Multi-modal fusion architecture search for camera-based semantic scene completion

Camera-based Semantic scene completion (SSC) aims to infer the 3D volumetric occupancy and semantic categories of a scene simultaneously from a single RGB image. The main challenge of camera-based SSC is the lack of geometry information compared with RGB-D SSC. Although the estimated depth from RGB image will help SSC to some extent, the depth prediction quality is far from the demand of SSC. To solve this problem, we propose a NAS-based multi-modal fusion method to incorporate the semantic and geometry information from other intermediate representations (predicted depth and predicted 2D segmentation) to form a more robust 2D feature representation. A key idea of this design is that explicit 2D semantic information could alleviate the misleading information of 3D distortions introduced by estimated depth.
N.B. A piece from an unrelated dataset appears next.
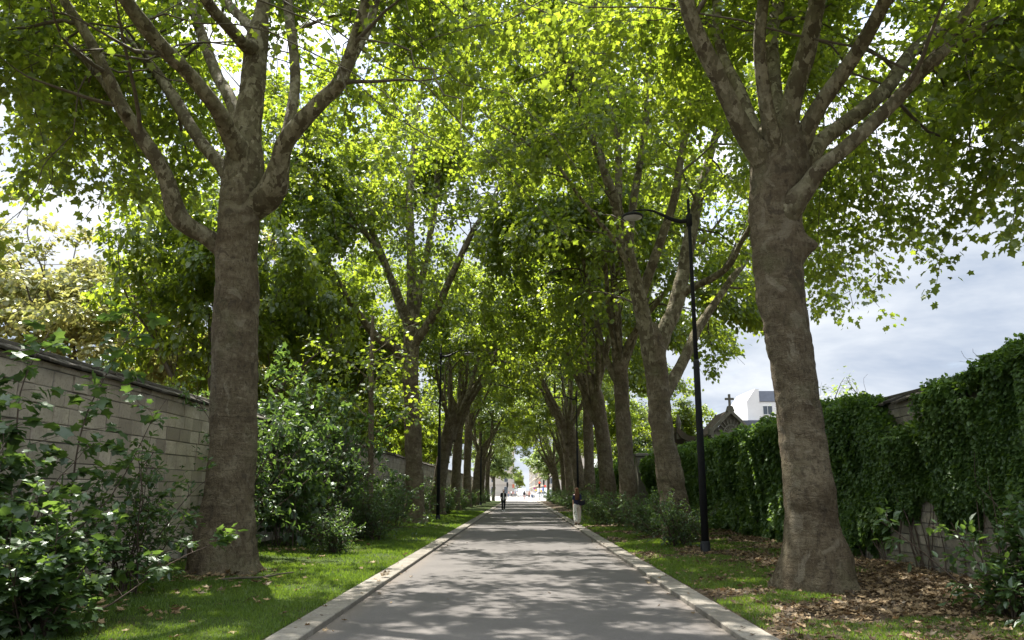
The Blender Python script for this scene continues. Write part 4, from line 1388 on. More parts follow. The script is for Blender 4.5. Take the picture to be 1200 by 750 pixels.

Specifically, we propose the Confidence-Block to automatically learn an optimal architecture for routing and obtaining the depth prediction confidence. We propose the two-level fusion search space by decomposing the fusion search space into fusion stage search space and fusion operation search space. Moreover, we propose a confidence-aware 2D–3D projection module to alleviate the 3D projection error. Extensive experiments show that our method outperforms the state-of-the-art method by a large margin using a single RGB image on NYU and NYUCAD datasets.